● **GOAL**: Take the lines from the top down to and including the one with "COL = SC.collection" and repeat them exactly. Omit images.

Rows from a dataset
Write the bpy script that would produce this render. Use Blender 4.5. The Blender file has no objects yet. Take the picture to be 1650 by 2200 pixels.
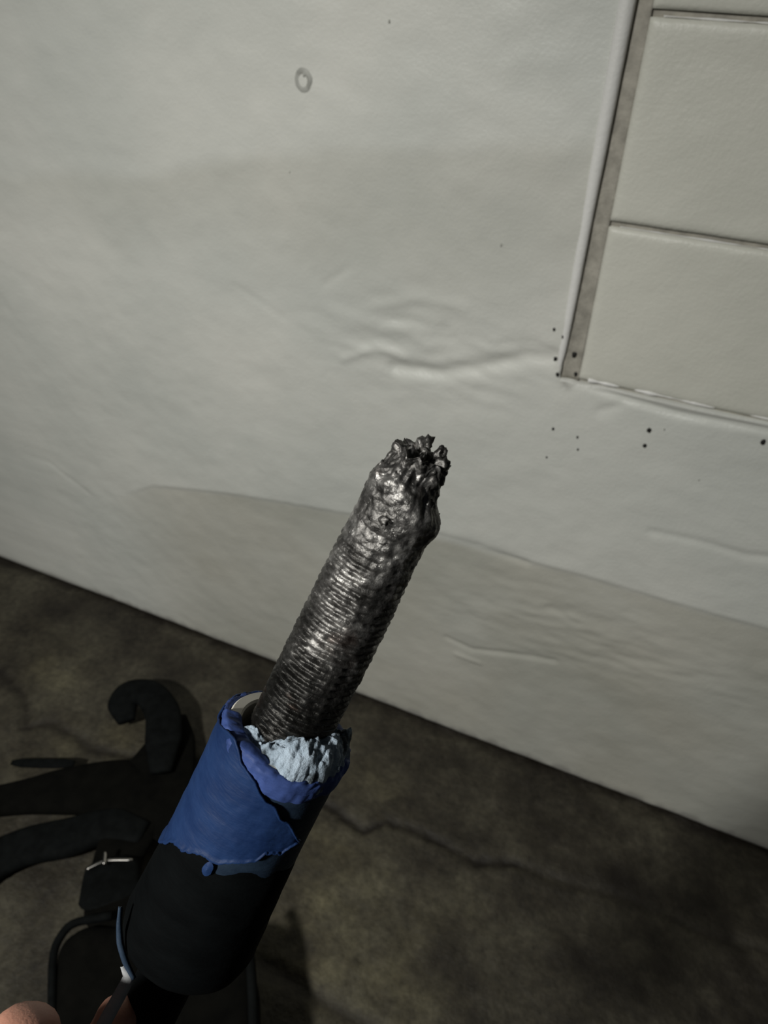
import bpy, bmesh, math, random
from mathutils import Vector, Matrix, noise
random.seed(7)
PI = math.pi
SC = bpy.context.scene
COL = SC.collection

# ------------------------------------------------------------------ camera
H = 1.28                      # height of the lens above the floor
WY = 0.9064                   # distance of the wall plane
FPX, CX, CY = 1652.0, 825.0, 1100.0
_D = Vector((-50, 2076, 1652)).normalized()          # down, in lens axes (right, down, forward)
_L = Vector((-4825, -1430, 1652)); _L = (_L - _D * _L.dot(_D)).normalized()
_X, _Z = -_L, -_D
_Y = _Z.cross(_X)
M = Matrix((_X, _Y, _Z))                              # lens axes -> world
cam = bpy.data.objects.new('camera', bpy.data.cameras.new('camera'))
COL.objects.link(cam)
cx_, cy_, cz_ = M.col[0], -M.col[1], -M.col[2]
mw = Matrix((cx_, cy_, cz_)).transposed().to_4x4(); mw.translation = (0, 0, H)
cam.matrix_world = mw
cam.data.sensor_fit = 'VERTICAL'; cam.data.sensor_height = 36.0
cam.data.lens = FPX / 2200 * 36.0
cam.data.clip_start = 0.01
cam.data.dof.use_dof = True; cam.data.dof.focus_distance = 0.245
cam.data.dof.aperture_fstop = cam.data.lens / 1.1
SC.camera = cam

# ------------------------------------------------------------------ world, lamps, exposure
w = bpy.data.worlds.new('dim_room'); SC.world = w; w.use_nodes = True
w.node_tree.nodes['Background'].inputs[0].default_value = (0.86, 0.95, 1.0, 1)
w.node_tree.nodes['Background'].inputs[1].default_value = 0.018
def spot(name, loc, target, power, size, angle, blend, col):
    l = bpy.data.lights.new(name, 'SPOT'); l.energy = power; l.shadow_soft_size = size
    l.spot_size = math.radians(angle); l.spot_blend = blend; l.color = col
    o = bpy.data.objects.new(name, l); COL.objects.link(o); o.location = loc
    o.rotation_euler = (Vector(target) - Vector(loc)).to_track_quat('-Z', 'Y').to_euler()
    return o
spot('work_lamp', (-0.77, -1.13, 2.10), (-0.44, WY, 0.10), 158, 0.10, 76, 1.0, (1.0, 0.998, 0.955))
SC.view_settings.view_transform = 'Standard'; SC.view_settings.look = 'None'
SC.view_settings.gamma = 1.0; SC.view_settings.use_curve_mapping = False
SC.view_settings.exposure = 0.0

# ------------------------------------------------------------------ helpers
def ray(px, py): return M @ Vector((px - CX, py - CY, FPX))
def at_z(px, py, z=0.0):
    r = ray(px, py); k = (z - H) / r.z
    return Vector((r.x * k, r.y * k, z))
def at_wall(px, py, off=0.0):
    r = ray(px, py); k = (WY - off) / r.y
    return Vector((r.x * k, WY - off, H + r.z * k))
def at_depth(px, py, d): return M @ (Vector(((px - CX) / FPX, (py - CY) / FPX, 1)) * d) + Vector((0, 0, H))
def nz(x, y, z=0.0, o=4): return noise.fractal(Vector((x, y, z)), 1.0, 2.0, o)
def sm(a, b, x):
    t = max(0, min(1, (x - a) / (b - a))); return t * t * (3 - 2 * t)
def interp(pts, x):
    if x <= pts[0][0]: return pts[0][1]
    for (a, u), (b, v) in zip(pts, pts[1:]):
        if x <= b: return u + (v - u) * sm(a, b, x)
    return pts[-1][1]

def link(name, me, mat=None, parent=None, smooth=True):
    o = bpy.data.objects.new(name, me); COL.objects.link(o)
    if mat: me.materials.append(mat)
    if smooth:
        for p in me.polygons: p.use_smooth = True
    if parent: o.parent = parent
    return o
def mesh(vs, fs, name='m'):
    me = bpy.data.meshes.new(name); me.from_pydata([tuple(v) for v in vs], [], fs); me.validate(); me.update(); return me
def bmobj(name, bm, mat, parent=None, smooth=True):
    me = bpy.data.meshes.new(name); bm.to_mesh(me); bm.free(); return link(name, me, mat, parent, smooth)
def thing(name, label, cat, mw=None, group=None):
    o = bpy.data.objects.new(name, None); COL.objects.link(o); o.empty_display_size = 0.02
    if mw is not None: o.matrix_world = mw
    o['label'] = label; o['category'] = cat
    if group: o['group'] = group
    return o
def lathe_grid(nu, nv, fn, closed=True, cap0=False, cap1=False):
    """fn(i/nu, j/nv) -> point; i runs round"""
    vs = [fn(i / nu, j / nv) for j in range(nv + 1) for i in range(nu + (0 if closed else 1))]
    n = nu if closed else nu + 1
    fs = []
    for j in range(nv):
        for i in range(nu):
            k = (i + 1) % n
            fs.append((j * n + i, j * n + k, (j + 1) * n + k, (j + 1) * n + i))
    if cap0: fs.append(tuple(reversed(range(n))))
    if cap1: fs.append(tuple(nv * n + i for i in range(n)))
    return mesh(vs, fs)

# ------------------------------------------------------------------ materials
class NT:
    def __init__(s, name, rough=0.6, metal=0.0, spec=0.5):
        s.m = bpy.data.materials.new(name); s.m.use_nodes = True; s.t = s.m.node_tree
        s.b = s.t.nodes['Principled BSDF']; s.b.inputs['Roughness'].default_value = rough
        s.b.inputs['Metallic'].default_value = metal; s.b.inputs['Specular IOR Level'].default_value = spec
        s.co = s.t.nodes.new('ShaderNodeTexCoord').outputs['Object']
    def n(s, typ, **k):
        x = s.t.nodes.new(typ)
        for a, b in k.items(): setattr(x, a, b)
        return x
    def l(s, a, b): s.t.links.new(a, b)
    def noise(s, scale, detail=4, rough=0.55, stretch=None, dist=0.0):
        x = s.n('ShaderNodeTexNoise'); x.inputs['Scale'].default_value = scale
        x.inputs['Detail'].default_value = detail; x.inputs['Roughness'].default_value = rough
        x.inputs['Distortion'].default_value = dist
        src = s.co
        if stretch:
            mp = s.n('ShaderNodeMapping'); mp.inputs['Scale'].default_value = stretch; s.l(src, mp.inputs[0]); src = mp.outputs[0]
        s.l(src, x.inputs['Vector']); return x.outputs['Fac']
    def ramp(s, fac, stops):
        x = s.n('ShaderNodeValToRGB'); e = x.color_ramp.elements
        while len(e) > 1: e.remove(e[-1])
        e[0].position = stops[0][0]; e[0].color = (*stops[0][1], 1)
        for p, c in stops[1:]:
            q = e.new(p); q.color = (*c, 1)
        s.l(fac, x.inputs[0]); return x.outputs[0]
    def mix(s, fac, a, b, mode='MIX'):
        x = s.n('ShaderNodeMix', data_type='RGBA', blend_type=mode)
        for sock, v in ((0, fac), (6, a), (7, b)):
            if isinstance(v, (int, float)): x.inputs[sock].default_value = v
            elif isinstance(v, tuple): x.inputs[sock].default_value = (*v, 1)
            else: s.l(v, x.inputs[sock])
        return x.outputs[2]
    def attr(s, name): return s.n('ShaderNodeAttribute', attribute_name=name).outputs['Fac']
    def bump(s, fac, strength, dist):
        x = s.n('ShaderNodeBump'); x.inputs['Strength'].default_value = strength; x.inputs['Distance'].default_value = dist
        s.l(fac, x.inputs['Height'])
        if s.b.inputs['Normal'].is_linked: s.l(s.b.inputs['Normal'].links[0].from_socket, x.inputs['Normal'])
        s.l(x.outputs[0], s.b.inputs['Normal'])
    def color(s, c):
        if isinstance(c, tuple): s.b.inputs['Base Color'].default_value = (*c, 1)
        else: s.l(c, s.b.inputs['Base Color'])
        return s
def paint(name, c1, c2, patch=False):
    t = NT(name, 0.42, spec=0.4)
    c = t.ramp(t.noise(3.2, 5), [(0.35, c1), (0.68, c2)])
    if patch:
        c = t.mix(t.attr('coat_and_shade'), c, t.mix(1.0, c, (0.70, 0.68, 0.635), 'MULTIPLY'))
        c = t.mix(t.attr('grime'), c, (0.30, 0.29, 0.265))
    t.color(c)
    t.bump(t.noise(230, 4, 0.6), 0.35, 0.0016)
    t.bump(t.noise(34, 4), 0.25, 0.003)
    return t.m
WALL = paint('wall_paint', (0.60, 0.61, 0.565), (0.71, 0.705, 0.65), True)
BLOCKM = paint('block_paint', (0.60, 0.595, 0.525), (0.67, 0.66, 0.585))
BEAD = paint('bead_paint', (0.72, 0.71, 0.68), (0.80, 0.79, 0.76))
t = NT('mortar', 0.8, spec=0.2)
t.color(t.ramp(t.noise(60, 5), [(0.3, (0.26, 0.245, 0.21)), (0.7, (0.42, 0.395, 0.34))])); t.bump(t.noise(180, 4), 0.6, 0.002)
MORTAR = t.m
t = NT('plug_grey', 0.7); t.color(t.ramp(t.noise(90, 3), [(0.35, (0.30, 0.30, 0.27)), (0.65, (0.46, 0.46, 0.42))])); PLUG = t.m
SPECK = NT('speck_black', 0.6).color((0.012, 0.011, 0.010)).m

t = NT('concrete', 0.62, spec=0.35)
base = t.ramp(t.noise(6.5, 7, 0.65), [(0.34, (0.022, 0.0180, 0.0125)), (0.5, (0.050, 0.0435, 0.030)), (0.66, (0.088, 0.079, 0.055))])
fine = t.ramp(t.noise(75, 6, 0.7), [(0.3, (0.55, 0.55, 0.55)), (0.7, (1.3, 1.3, 1.3))])
c = t.mix(1.0, base, fine, 'MULTIPLY')
c = t.mix(t.attr('pale'), c, t.mix(1.0, c, (2.1, 2.1, 1.8), 'MULTIPLY'))
c = t.mix(t.attr('dirt'), c, (0.010, 0.007, 0.0045))
t.color(c); t.bump(t.noise(120, 5, 0.65), 0.7, 0.003); t.bump(t.noise(22, 5), 0.5, 0.006)
CONC = t.m

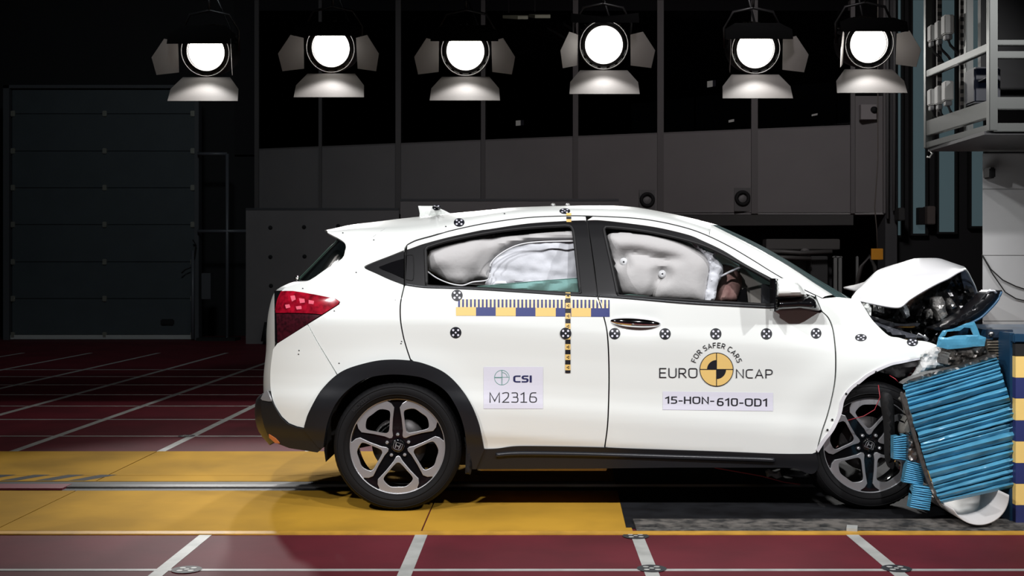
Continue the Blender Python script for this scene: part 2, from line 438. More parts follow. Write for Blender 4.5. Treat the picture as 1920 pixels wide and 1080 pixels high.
tag(from_bm('floor_cone', bm, DARK, None, True), 'small dark cone on the floor before the dotted grey board', 'cone')

# observation gallery: panels, posts, glazing, sloping nearer to the right
def gp(px, py):
    s = 1/21.8+(px-480)/(1660-480)*(1/18.0-1/21.8); return P(px, py, 1/s)
gal = tag(empty('wall_gallery', gp(480, 400)), kind='structure')
GPM = mat('gallery_panel', (112, 108, 108), 0.7, var=0.06, scale=1.5); GPO = mat('gallery_post', (92, 88, 88), 0.6); GGL = glass('gallery_glass', (120, 120, 130), 0.02)
def top(px): return 282-(px-480)*(282-237)/1120
def bot(px): return 402-(px-480)*2/1180
px_e = [486, 598, 604, 742, 752, 902, 910, 1074, 1084, 1232, 1244, 1408, 1420, 1594]
def pris(name, quad, m, parent, d=.08):
    vs = list(quad)+[q+Vector((0, d, 0)) for q in quad]
    return mesh(name, vs, [(0, 1, 2, 3), (7, 6, 5, 4), (0, 4, 5, 1), (1, 5, 6, 2), (2, 6, 7, 3), (3, 7, 4, 0)], m, parent)
for a, b in zip(px_e[0::2], px_e[1::2]):
    pris('panel', [gp(a, bot(a)), gp(b, bot(b)), gp(b, top(b)), gp(a, top(a))], GPM, gal)
    pris('pane', [gp(a, top(a)-3), gp(b, top(b)-3), gp(b, 20), gp(a, 20)], GGL, gal, .02)
    pris('sill', [gp(a, top(a)), gp(b, top(b)), gp(b, top(b)-3), gp(a, top(a)-3)], GPO, gal, .12)
pris('panel', [gp(1602, bot(1602)), gp(1655, bot(1655)), gp(1655, 180), gp(1602, 180)], GPM, gal)
for a, b in [(598, 604), (742, 752), (902, 910), (1074, 1084), (1232, 1244), (1408, 1420), (1594, 1602), (1655, 1659), (478, 486)]:
    t = 0
    pris('post', [gp(a, bot(a))-Vector((0, .04, 0)), gp(b, bot(b))-Vector((0, .04, 0)), gp(b, t)-Vector((0, .04, 0)), gp(a, t)-Vector((0, .04, 0))], GPO, gal, .16)
pris('bottom_ledge', [gp(1150, 402), gp(1660, 402), gp(1660, 398), gp(1150, 398)], mat('ledge', (150, 148, 146), .5), gal, .4)
pris('edge_beam', [gp(1150, 424), gp(1600, 422), gp(1600, 403), gp(1150, 403)], mat('beam_dark', (48, 46, 44), .6), gal, .3)
pris('room_back', [P(440, 290, 22.5), P(1760, 290, 22.5), P(1760, 0, 22.5), P(440, 0, 22.5)], mat('dark_room', (22, 20, 24), .9), gal, .03)
pris('underside', [gp(480, 400), gp(1659, 401), P(1700, 400, 22.4), P(480, 420, 22.4)], DARK, gal, .03)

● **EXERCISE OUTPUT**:
Write the bpy script that would produce this render. Use Blender 4.5. The Blender file has no objects yet. Take the picture to be 1650 by 2200 pixels.
import bpy, bmesh, math, random
from mathutils import Vector, Matrix, noise
random.seed(7)
PI = math.pi
SC = bpy.context.scene
COL = SC.collection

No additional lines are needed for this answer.